The Institute of Chartered Accountants of Pakistan

                                   


FINANCIAL ACCOUNTING

General:

 

This stage is meant for students who are about to start their professional training segment and as such are expected to be particular and thorough in their knowledge of the basic accounting framework and principles; precise and thoughtful in understanding the problem, and; conclusive and confident in conceptual application of such principles.

 

But the attempt suggests otherwise. The students lacked professional knowledge and those who know, are unable to apply it properly. The poor formatting suggests that practice, an equally important element, is also not done by the students.

 

Q.1

The question was of recurring nature and related to financial statements gearing the students for practical exposure of drafting accounts according to statutory requirements. In the question it was clearly mentioned not to give notes to the Accounts but surprisingly a number of the examinees gave long notes to the Accounts and wasted their time.

 

 

 

The formats delivered a poor reflection as many candidates resorted to casual narrations, using abbreviations  like B/S and P/L.

 

 

 

The calculations part was even more worse:

 

 

 

(a)

Long term portion of the loans was not properly worked out as few were able to really use the information given in the question.

 

 

 

 

(b)

Proper sequence of assets and liabilities was not maintained.

 

 

 

 

(c)

Stock dividend was not accounted for.

 

 

 

 

(d)

In calculating “trade debtors” credit balance of one customer was deducted instead of being added.

   

Q.2

This question was on application of the standard on situations of three contingent liabilities and one contingent asset. Almost all the students delivered a layman approach as even the contingent asset was dealt in the context of contingent liability. Those who were able to arrive at correct conclusion were not clear about the main conditions that formed the basis of their decision. Most students did not know whether all conditions need to be fulfilled to make a certain decision or even one was enough.

 

 

 

Q.3

The question contained different situations, which were required to be tested. The key principle is that expenditure is capitalized as intangible asset when it has the characteristic of being controllable, measurable, able to provide future economic benefits and identifiable. The students merely stated the accounting treatment without concrete reasoning. It has been advised frequently that the reasoning put forward by the students is more important than the conclusion itself. The students generally tend to ignore this advice.

 

 

 

Q.4

Most of the students attempted this question well but the following common mistakes were noted:

 

 

 

  • Percentage of completion method was used to calculate the revenue and profit for Contract A even though the question specified that percentage of work certified method should be used.

 

  • Early completion bonus was not worked out for Contract B although it was near to completion and the bonus was almost certain to materialize.

 

 

Q.5

This was the most poorly attempted question and many candidates skipped it altogether. Many attempted one or two parts only. The common mistakes were as under:

     

 

(i)

The change in accounting estimate was to be applied prospectively. The majority who attempted, failed to consider that the revision in estimate was applicable for the future periods, as it was done on June 30, 2005. Consequently the depreciation was not calculated correctly.  Moreover the error by the accountant where he had credited the presumed change in opening balance of the accumulated depreciation to other income, was required to be corrected. Most students did not record this correction.
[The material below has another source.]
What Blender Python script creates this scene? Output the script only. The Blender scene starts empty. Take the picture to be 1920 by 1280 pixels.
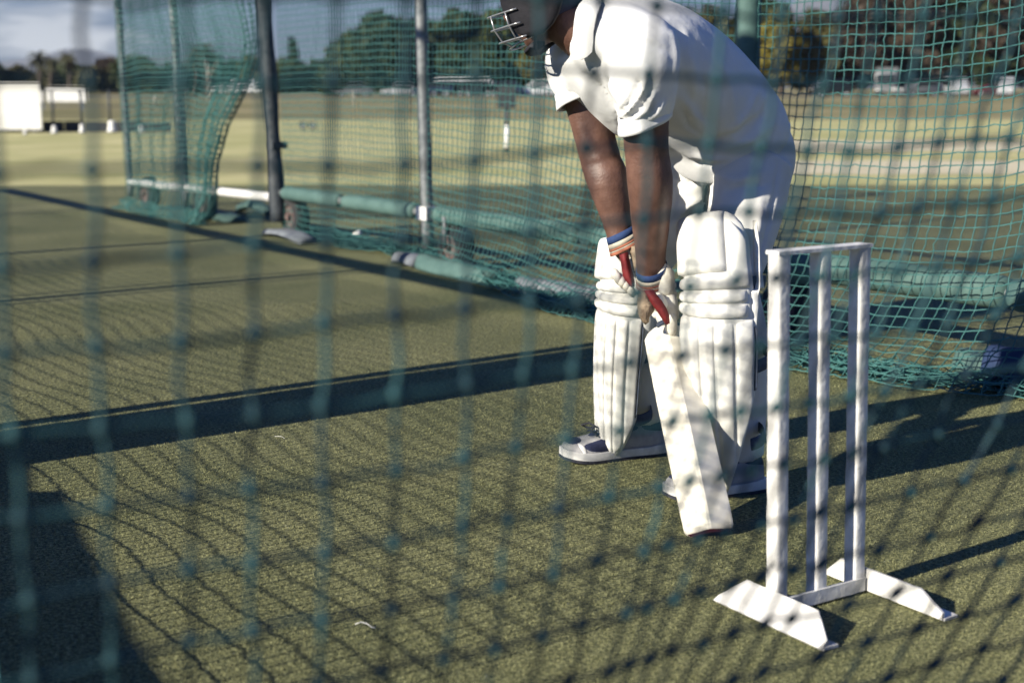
import bpy, bmesh, math, random
import numpy as np
from mathutils import Vector, Matrix
random.seed(7); rng = np.random.default_rng(7)
scene = bpy.context.scene
COL = scene.collection

# ------------------------------------------------------------------ camera
F_PX, CXP, CYP = 2600.0, 960.0, 640.0            # focal length in pixels of the 1920x1280 photograph
PITCH = math.radians(10.4); CAM_H = 1.01
CP, SP = math.cos(PITCH), math.sin(PITCH)
cam = bpy.data.cameras.new('camera'); camo = bpy.data.objects.new('camera', cam); COL.objects.link(camo)
camo.location = (0, 0, CAM_H); camo.rotation_euler = (math.radians(90) - PITCH, 0, 0)
cam.sensor_width = 36; cam.lens = F_PX / 1920 * 36; cam.clip_start = 0.05; cam.clip_end = 20000
cam.dof.use_dof = True; cam.dof.focus_distance = 3.55; cam.dof.aperture_fstop = 3.0
scene.camera = camo

# ------------------------------------------------------------------ light
SUN_AZ = math.radians(36.0); SUN_EL = math.radians(25.0)     # shadows run right and away
SH = Vector((math.cos(SUN_AZ), math.sin(SUN_AZ), 0))         # direction of the shadows on the ground
sl = bpy.data.lights.new('sun', 'SUN'); sl.energy = 5.0; sl.angle = math.radians(0.55); sl.color = (1.0, 0.935, 0.79)
slo = bpy.data.objects.new('sun', sl); COL.objects.link(slo); slo.location = (-8, -6, 6)
slo.rotation_euler = Vector((SH.x * math.cos(SUN_EL), SH.y * math.cos(SUN_EL), -math.sin(SUN_EL))).to_track_quat('-Z', 'Y').to_euler()
w = bpy.data.worlds.new('World'); scene.world = w; w.use_nodes = True
nt = w.node_tree; nt.nodes.clear()
def N(t, tree=None, **kw):
    n = (tree or nt).nodes.new(t)
    for k, v in kw.items(): setattr(n, k, v)
    return n
out = N('ShaderNodeOutputWorld'); bg = N('ShaderNodeBackground')
sky = N('ShaderNodeTexSky', sky_type='NISHITA', sun_disc=False)
sky.sun_elevation = SUN_EL; sky.sun_rotation = math.atan2(-SH.x, -SH.y); sky.altitude = 50
sky.air_density = 1.2; sky.dust_density = 0.4; sky.ozone_density = 3.0
tc = N('ShaderNodeTexCoord'); mp = N('ShaderNodeMapping'); mp.inputs['Scale'].default_value = (5, 5, 26)
cn = N('ShaderNodeTexNoise'); cn.inputs['Scale'].default_value = 1.15; cn.inputs['Detail'].default_value = 6; cn.inputs['Roughness'].default_value = 0.55
cr = N('ShaderNodeValToRGB'); cr.color_ramp.elements[0].position = 0.55; cr.color_ramp.elements[1].position = 0.65
cm = N('ShaderNodeMix', data_type='RGBA')
hz = N('ShaderNodeMix', data_type='RGBA', blend_type='MULTIPLY'); hz.inputs['Factor'].default_value = 1.0
hz.inputs['B'].default_value = (0.18, 0.46, 1.12, 1)
L = nt.links.new
L(tc.outputs['Generated'], mp.inputs['Vector']); L(mp.outputs['Vector'], cn.inputs['Vector']); L(cn.outputs['Fac'], cr.inputs['Fac'])
L(sky.outputs['Color'], hz.inputs['A'])
# a grey bank of cloud low along the horizon, brighter heaps within it
sx = N('ShaderNodeSeparateXYZ'); L(tc.outputs['Generated'], sx.inputs['Vector'])
bank = N('ShaderNodeMapRange'); bank.inputs['From Min'].default_value = 0.16; bank.inputs['From Max'].default_value = 0.03; bank.inputs['To Min'].default_value = 0.0; bank.inputs['To Max'].default_value = 0.9
L(sx.outputs['Z'], bank.inputs['Value'])
bm_ = N('ShaderNodeMix', data_type='RGBA'); L(bank.outputs['Result'], bm_.inputs['Factor']); L(hz.outputs['Result'], bm_.inputs['A']); bm_.inputs['B'].default_value = (1.3, 1.75, 2.3, 1)
hb = N('ShaderNodeMath', operation='MULTIPLY'); L(cr.outputs['Color'], hb.inputs[0]); L(bank.outputs['Result'], hb.inputs[1])
L(hb.outputs['Value'], cm.inputs['Factor']); L(bm_.outputs['Result'], cm.inputs['A']); cm.inputs['B'].default_value = (7.4, 7.7, 7.9, 1)
L(cm.outputs['Result'], bg.inputs['Color']); bg.inputs['Strength'].default_value = 0.05
L(bg.outputs['Background'], out.inputs['Surface'])
vs = scene.view_settings; vs.view_transform = 'Standard'; vs.look = 'None'; vs.gamma = 1.0; vs.exposure = 1.0; vs.use_curve_mapping = False
try:
    scene.cycles.use_denoising = True; scene.cycles.max_bounces = 8; scene.cycles.transparent_max_bounces = 16
except Exception: pass

# ------------------------------------------------------------------ places: a pixel of the photograph and a distance give a point of the place
def ray(px, py):
    a = (px - CXP) / F_PX; b = -(py - CYP) / F_PX
    return Vector((a, CP + b * SP, -SP + b * CP))
def at(px, py, Y):
    d = ray(px, py); k = Y / d.y
    return Vector((d.x * k, Y, CAM_H + d.z * k))
def ground(px, py, z=0.0):
    d = ray(px, py); k = (z - CAM_H) / d.z
    return Vector((d.x * k, d.y * k, z))
def to_px(P):
    P = np.asarray(P, float); x = P[..., 0]; y = P[..., 1]; z = P[..., 2] - CAM_H
    zc = y * CP - z * SP; up = y * SP + z * CP
    return CXP + F_PX * x / zc, CYP - F_PX * up / zc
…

Depreciation on idle equipment was mostly skipped. In fact, depreciation can be discontinued only when asset is classified as held for sale or when it has been derecognized.

 

 

 

 

(ii)

According to IAS, provision for contingent liability is not made if a reliable estimate is not possible. The knowledge of this condition was not displayed in most answers.

 

 

 

 

(iii)

It covered a very common concept of inventory valuation i.e. lower of cost or net realizable value. Many students missed an easy scoring opportunity by just not attempting this part. Some who attempted failed to add the cost of transit insurance into the unit cost while valuing the stock.

 

 

 

Q.6

The question on partnership account required the preparation of realization account, calculation of goodwill and profit/loss sharing in the new firm.

 

 

 

Students did not notice that each merging firm was given a precise amount of capital in the new firm as against the identifiable net worth. The difference between the two was gain/loss on realization. Some students incorporated partners’ current account in the first merged balance sheet, which was not in accordance with the assumption given in the question.